Contactado pelo PÚBLICO, a comissão executiva do Grupo Lena insiste, numa reacção enviada por e-mail que as declarações do seu presidente “não confirmam quaisquer das teses da investigação quanto ao envolvimento do Grupo Lena no pagamento de subornos a quem quer que seja, ou quaisquer outros crimes”. E acrescenta: “Pelo contrário, essas teses foram refutadas e entregues provas que as refutam”. Recusa fazer outros comentários, com o facto de o seu presidente estar vinculado ao segrego de justiça, lamentando as fugas de informação deste caso. Nem a defesa de Sócrates, nem a de Santos Silva quiseram reagir.

Um negócio "esquisito"

"Esquisito" e "anormal". O presidente do Grupo Lena, Joaquim Conceição, reconhece ser estranha a forma como decorreu a venda de um terreno do grupo em Angola, conhecido como Kanhangulo, que foi acordado por 35 milhões de euros e acabou por ser vendido por cerca de 20 milhões. Isto já depois de o grupo ter retido um sinal de oito milhões de euros e ter dado o negócio sem efeitos por incumprimento do comprador. “Não é comum alguém desistir do negócio seis meses depois... mesmo em Angola.
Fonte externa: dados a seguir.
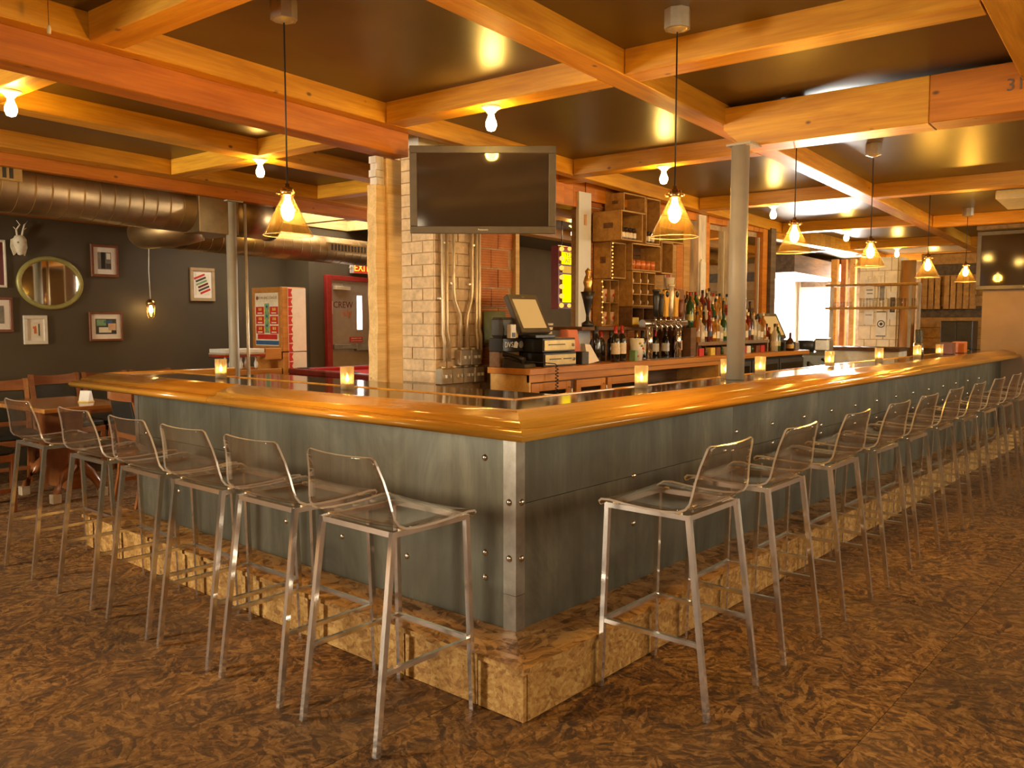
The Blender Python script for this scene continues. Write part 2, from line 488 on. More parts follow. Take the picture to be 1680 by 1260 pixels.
# ------------------------------------------------------------------ mesh helpers
class MB:
    def __init__(self):
        self.v, self.f, self.mi, self.sm = [], [], [], []
        self.M = None

    def pt(self, p):
        p = Vector(p)
        self.v.append(self.M @ p if self.M else p)
        return len(self.v) - 1

    def face(self, idx, m=0, s=False):
        self.f.append(idx)
        self.mi.append(m)
        self.sm.append(s)

    def quad(self, a, b, c, d, m=0):
        self.face([self.pt(a), self.pt(b), self.pt(c), self.pt(d)], m)

    def box(self, x0, x1, y0, y1, z0, z1, m=0):
        i = [self.pt((x, y, z)) for z in (z0, z1) for x, y in ((x0, y0), (x1, y0), (x1, y1), (x0, y1))]
        for q in ((3, 2, 1, 0), (4, 5, 6, 7), (0, 1, 5, 4), (1, 2, 6, 5), (2, 3, 7, 6), (3, 0, 4, 7)):
            self.face([i[k] for k in q], m)
        return self

    def hexa(self, pts, m=0):
        i = [self.pt(p) for p in pts]
        for q in ((3, 2, 1, 0), (4, 5, 6, 7), (0, 1, 5, 4), (1, 2, 6, 5), (2, 3, 7, 6), (3, 0, 4, 7)):
            self.face([i[k] for k in q], m)
        return self

    def prism(self, poly, z0, z1, m=0):
        """polygon in XY pulled along Z"""
        n = len(poly)
        a = [self.pt((x, y, z0)) for x, y in poly]
        b = [self.pt((x, y, z1)) for x, y in poly]
        self.face(a[::-1], m)
        self.face(b, m)
        for k in range(n):
            self.face([a[k], a[(k + 1) % n], b[(k + 1) % n], b[k]], m)
        return self

    def bar(self, a, b, w, h=None, up=(0, 0, 1), m=0):
        a, b = Vector(a), Vector(b)
        h = h or w
        d = (b - a).normalized()
        u = Vector(up)
        if abs(d.dot(u)) > 0.98:
            u = Vector((0, 1, 0))
        s = d.cross(u).normalized()
        u = s.cross(d).normalized()
        pts = []
        for e in (a, b):
            pts += [e - s * w / 2 - u * h / 2, e + s * w / 2 - u * h / 2, e + s * w / 2 + u * h / 2, e - s * w / 2 + u * h / 2]
        return self.hexa(pts, m)

    def cyl(self, a, b, r0, r1=None, n=14, m=0, caps=True, smooth=True):
        a, b = Vector(a), Vector(b)
        r1 = r0 if r1 is None else r1
        d = (b - a).normalized()
        u = Vector((0, 0, 1)) if abs(d.z) < 0.9 else Vector((1, 0, 0))
        s = d.cross(u).normalized()
        u = s.cross(d)
        A, B = [], []
        for k in range(n):
            t = 2 * PI * k / n
            o = s * math.cos(t) + u * math.sin(t)
            A.append(self.pt(a + o * r0))
            B.append(self.pt(b + o * r1))
        for k in range(n):
            j = (k + 1) % n
            self.face([A[k], B[k], B[j], A[j]], m, smooth)
        if caps:
            if r0 > 1e-5:
                self.face(A, m)
            if r1 > 1e-5:
                self.face(B[::-1], m)
        return self

    def tube(self, pts, r, n=8, m=0):
        pts = [Vector(p) for p in pts]
        rings = []
        for i, p in enumerate(pts):
            d = (pts[min(i + 1, len(pts) - 1)] - pts[max(i - 1, 0)]).normalized()
            u = Vector((0, 0, 1)) if abs(d.z) < 0.9 else Vector((1, 0, 0))
            s = d.cross(u).normalized()
            u = s.cross(d)
            rr = r[i] if isinstance(r, (list, tuple)) else r
            rings.append([self.pt(p + (s * math.cos(2 * PI * k / n) + u * math.sin(2 * PI * k / n)) * rr) for k in range(n)])
        for a, b in zip(rings, rings[1:]):
            for k in range(n):
                j = (k + 1) % n
                self.face([a[k], b[k], b[j], a[j]], m, True)
        self.face(rings[0], m)
        self.face(rings[-1][::-1], m)
        return self

    def lathe(self, prof, n=16, c=(0, 0, 0), m=0, smooth=True):
        c = Vector(c)
        rings = []
        for r, z in prof:
            if r < 1e-5:
                rings.append([self.pt(c + Vector((0, 0, z)))])
            else:
                rings.append([self.pt(c + Vector((r * math.cos(2 * PI * k / n), r * math.sin(2 * PI * k / n), z))) for k in range(n)])
        for a, b in zip(rings, rings[1:]):
            for k in range(n):
                j = (k + 1) % n
                if len(a) == 1 and len(b) == 1:
                    continue
                if len(a) == 1:
                    self.face([a[0], b[j], b[k]], m, smooth)
                elif len(b) == 1:
                    self.face([a[k], a[j], b[0]], m, smooth)
                else:
                    self.face([a[k], a[j], b[j], b[k]], m, smooth)
        return self

    def ball(self, c, r, n=12, m=0, sz=1.0):
        prof = [(r * math.sin(PI * k / 8), -r * sz * math.cos(PI * k / 8)) for k in range(9)]
        return self.lathe(prof, n, c, m)

    def mesh(self, name, mats):
        me = bpy.data.meshes.new(name)
        me.from_pydata([tuple(p) for p in self.v], [], self.f)
        for mt in mats:
            me.materials.append(MATS[mt])
        me.polygons.foreach_set('material_index', self.mi)
        me.polygons.foreach_set('use_smooth', self.sm)
        me.update()
        return me

    def build(self, name, mat, parent=None, bevel=0.0, loc=None, rot=None):
        mats = [mat] if isinstance(mat, str) else list(mat)
        me = self.mesh(name, mats)
        if bevel:
            bm = bmesh.new()
            bm.from_mesh(me)
            bmesh.ops.recalc_face_normals(bm, faces=bm.faces)
            ed = [e for e in bm.edges if len(e.link_faces) == 2 and e.calc_face_angle(0) > 0.6]
            bmesh.ops.bevel(bm, geom=ed, offset=bevel, segments=1, affect='EDGES', profile=0.5)
            bm.to_mesh(me)
            bm.free()
        o = bpy.data.objects.new(name, me)
        COL.objects.link(o)
        if parent:
            o.parent = parent
        if loc is not None:
            o.location = loc
        if rot is not None:
            o.rotation_euler = rot
        return o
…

Também não é comum um negócio ter sido feito em Angola e recebido em Portugal”, admitiu o gestor. Joaquim Conceição não soube explicar porque foram encontrados documentos relacionados com o negócio com datas posteriores à da criação dos respectivos ficheiros e várias versões do mesmo documento com datas diferentes. Remeteu esclarecimentos para Santos Silva, que intermediou o negócio e recebeu vários milhões de comissão, e para Joaquim Barroca. Insiste contudo que o comprador foi o mesmo, já que o interlocutor foi sempre o empresário luso-angolano Hélder Bataglia, ligado ao Grupo Espírito Santo. O Ministério Público considera que o pagamento do sinal de oito milhões e a sua retenção, foi apenas uma estratégia para passar fundos para Santos Silva, destinados maioritariamente a Sócrates.